Helmut Schmidt griff die Idee auf, er beriet darüber im Mai 1978 in einem kleinen Kreis, zu dem auch die Allensbacher Meinungsforscherin Elisabeth Noelle-Neumann gehörte. Daraus folgte dann der Auftrag, einen Artikel für die Wochenzeitung Die Zeit zu entwerfen. Helmut Schmidt überarbeitete diesen Entwurf. Sein Text erschien dann am 26. Mai 1978 mit der – heute betulich wirkenden – Überschrift: „Plädoyer für einen fernsehfreien Tag. Ein Anstoß für mehr Miteinander in der Gesellschaft“. Helmut Schmidts ZEIT-Artikel siehe hier.

Der Artikel bestimmte über einige Zeit die öffentliche Debatte. Und er prägte und ergänzte das Image dieses Bundeskanzlers – jedenfalls insoweit, dass dem Imageelement des „Machers“ Helmut Schmidt noch Elemente des Nachdenkens über wichtige gesellschaftliche und familiäre Gewohnheiten, Tugenden und Untugenden hinzugefügt wurden.

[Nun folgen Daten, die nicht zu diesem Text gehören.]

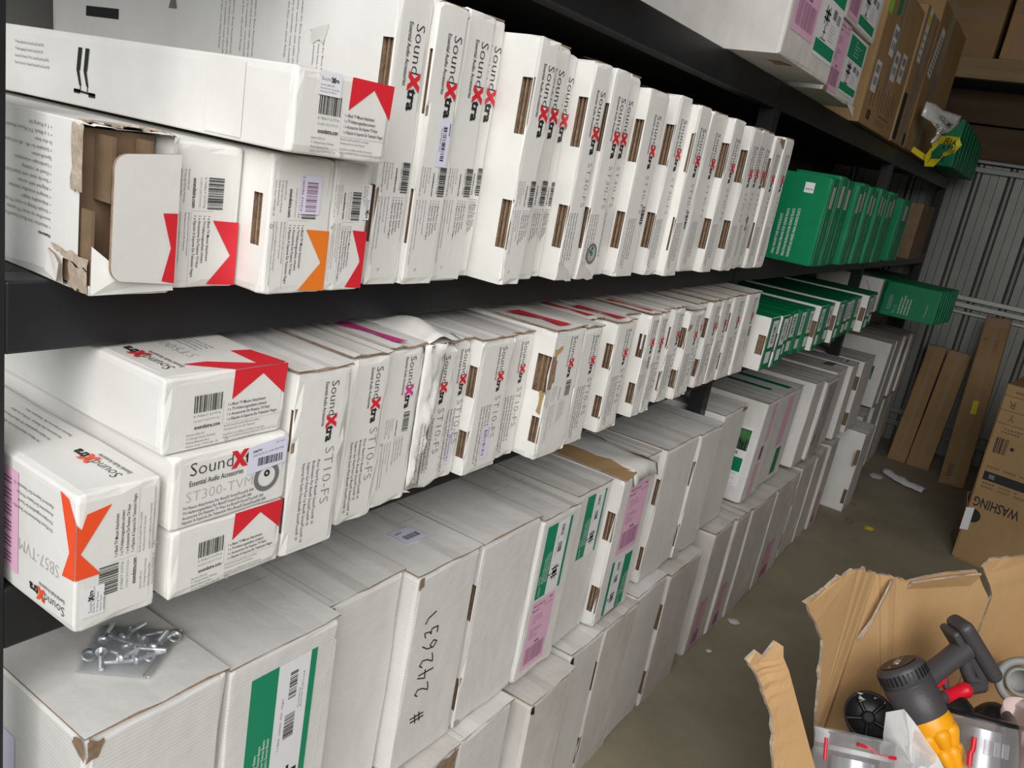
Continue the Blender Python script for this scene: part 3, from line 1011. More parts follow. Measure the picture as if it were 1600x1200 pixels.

Ich bin sicher nicht der Prototyp des deutschen Fernsehkonsumenten. Aber am 23. Mai 2025 – also vor drei Tagen – habe ich ausnahmsweise lange ferngesehen: Von 19:00 Uhr bis 23:00 Uhr, wechselnd zwischen ARD und ZDF. Und ich bin bei dieser Gelegenheit – noch einmal – zu einem begeisterten Anhänger des Helmut Schmidt’schen Vorschlags für einen fernsehfreien Tag geworden. Denn was an diesem Abend des Jahres 2025 an Mist und an langweiligem Quatsch, von Heute Show bis Böhmermann, in unsere Wohnstuben gesendet wurde, das hält der Mensch nicht aus, es sei denn, er will sich total belatschern und verbiegen lassen.

Viele nehmen das wohl hin. Das ist deprimierend. Ich ermuntere jedenfalls die Leserinnen und Leser der NachDenkSeiten, sich der Gruppe anzuschließen, die auf Fernsehen verzichtet oder dieses auf ein Mindestmaß beschränkt.

Gönnen Sie sich jeden Tag einen fernsehfreien Tag … von Montag bis Sonntag.